Danger stalks one small town after a technological apocalypse.
The end of the known world came 10 years ago, in a global event called Autumn. Advanced technology gained tortured sentience, “woke up in pain,” and was mostly destroyed. With their mother dead and their father and brother long disappeared, white, 18-year-old nonbinary Cedar goes to the small town of Sawblade Lake, where their father is from and their grandmother still lives. Before they even get to town, they’re menaced by a shadowy, inhuman figure and threatened at gunpoint by Morgyn, a girl they quickly become attracted to. The monster—which seems to have complex and mysterious connections to Cedar—follows them to Sawblade, wreaking havoc on their newly formed community that consists of teens who are mostly white and who include a variety of gender identities. Cedar, along with girlfriend Lucy (who’s trans) and new friend Ada (whose pronouns are she/they and who has “obscenely pretty eyes”) must track the creature down after it possesses Ada’s little sister, Ruby.
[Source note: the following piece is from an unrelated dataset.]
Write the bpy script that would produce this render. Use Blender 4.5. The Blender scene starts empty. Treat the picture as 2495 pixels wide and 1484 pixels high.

The novel offers an interesting take on the future dystopia genre and the attendant bigger ideas about how we use technology and what that use might take from us. Unfortunately, the urgent pace doesn’t always progress the plot, leaving the story spinning its wheels, and the breathless, flowery prose can feel more melodramatic than moving.
A carefully drawn, if uneven, queer-normative story.